Tuesday, February 26, 2008

Wright Cultural Heritage

Wright talks about how he and the black people in his neighborhood hated Jews. The reason they hated the Jews was not because the Jews exploited them, but was because of religion. The blacks were taught that all Jews were “Christ killers” since they killed Jesus. Wright says that this thinking was part of his living and emotional life. The growing hatred for the white people and Jews had been implanted into his mind because of his family background or his ‘cultural heritage.’ He would feel hatred and tension whenever whites were mentioned. It would cause him to react emotionally without reason to some sort of natural threat “whose hostile behavior could not be predicted”.

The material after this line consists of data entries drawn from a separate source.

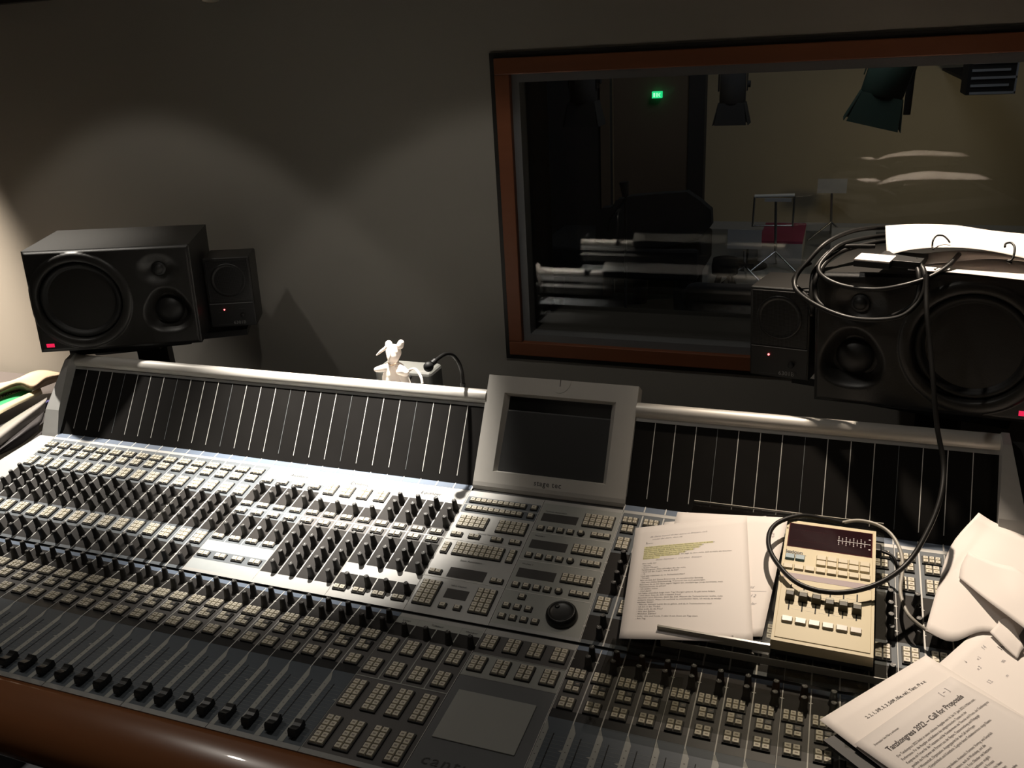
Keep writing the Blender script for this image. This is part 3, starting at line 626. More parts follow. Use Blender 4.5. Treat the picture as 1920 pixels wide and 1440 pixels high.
def stand(label, x, y, rz, z0, sx):
    """pole stand behind the console; its plate carries the large speaker and, on an arm, the small one"""
    t = thing('speaker_stand', label, 'stand', (x, y, FLOOR), (0, 0, rz)); h = z0 - FLOOR
    bevel(put('top_plate', MB().box(-0.15, 0.15, 0.05, 0.27, h - 0.024, h - 0.006, 'rubber'), t), 0.003)
    put('support_arm', MB().box(min(sx, 0), max(sx, 0), 0.14, 0.22, h - 0.040, h - 0.024, 'rubber'), t)
    put('foot_wedge', MB().prism([(0.07, h - 0.024), (0.09, h - 0.040), (0.24, h - 0.060), (0.26, h - 0.024)], 0, -0.10, 0.06, 'rubber'), t)
    put('column', MB().box(-0.03, 0.05, 0.205, 0.265, 0.0, h - 0.03, 'rubber'), t)
    put('base_plate', MB().box(-0.10, 0.12, 0.20, 0.34, 0.0, 0.012, 'rubber'), t)
    return t
stand('black stand holding the left large speaker behind the console', 0.127, 0.820, D_(30), 0.258, 0.28)
stand('black stand holding the right large speaker behind the console', 1.945, 0.838, D_(-15), 0.250, -0.27)

# ================================================================== GOOSENECK MICROPHONE, TOY, GREY BOX
gm = thing('gooseneck_microphone', 'black gooseneck microphone bent over the console rail left of the display', 'microphone', (1.058, 0.80, 0.215))
gl = [atY(866, 742, 0.795), atY(868, 722, 0.80), atY(866, 700, 0.80), atY(861, 682, 0.79), atY(850, 667, 0.775), atY(836, 664, 0.75), atY(823, 671, 0.725), atY(811, 681, 0.700)]
G0 = Vector((1.058, 0.80, 0.215))
tube('gooseneck', [p - G0 for p in gl[1:]], 0.0042, 'cable', gm)
a, b = gl[-1] - G0, atY(801, 690, 0.685) - G0
mb = MB().cyl(a + (a - b) * 0.5, a + (b - a) * 0.1, 0.0060, 'rubber', 16); mb.ball(tuple(a + (b - a) * 0.75), 0.0105, 'spkdark', 18, 12, (1, 1, 1.0))
put('microphone_capsule', mb, gm); put('socket', MB().cyl((gl[0] - G0) - Vector((0, 0, 0.012)), gl[1] - G0 + Vector((0, 0, 0.004)), 0.0056, 'rubber', 14), gm)

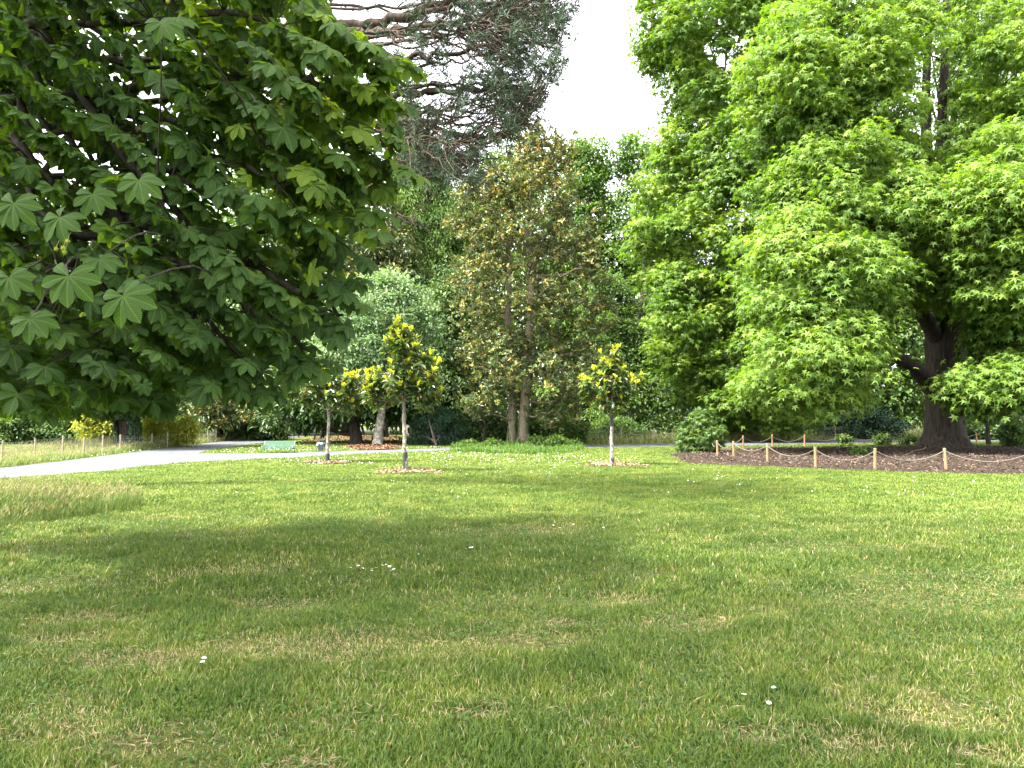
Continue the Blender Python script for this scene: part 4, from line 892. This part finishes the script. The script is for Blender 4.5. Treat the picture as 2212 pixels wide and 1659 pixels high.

Even though Wright never had been a victim or accused by white people, he still had negative feelings towards them. He mistrusted whites just like they mistrusted him because they were from different races. Wright had several experiences that confirmed this racism. He witnessed how when Uncle Hoskins was killed by white people the blacks had no recourse. There was no law to punish these white men who ruthlessly killed Hoskins just to acquire his liquor business. His family had to flee leaving all their belongings and land behind for fear that they too would be killed. Wright starts to learn how it is acceptable for white people to kill black men and that when the black men are killed, there is generally not a funeral and the wife could not see her husband’s body. His fear of white people starts to grow particularly after his Aunt Maggie’s boyfriend, Professor Matthews, set a white person’s house on fire and killed someone. Aunt Maggie and Professor Matthews had to sneak away and Wright’s whole family had to pretend that they knew nothing. When these things happened, it always resulted in Wright having to move. It also caused Wright to say that he would kill whites if they ever threatened him. He was aware that “the dread of white people now came to live permanently” in his feelings and imagination; he felt the “pressure of hate and threat that stemmed from invisible whites.”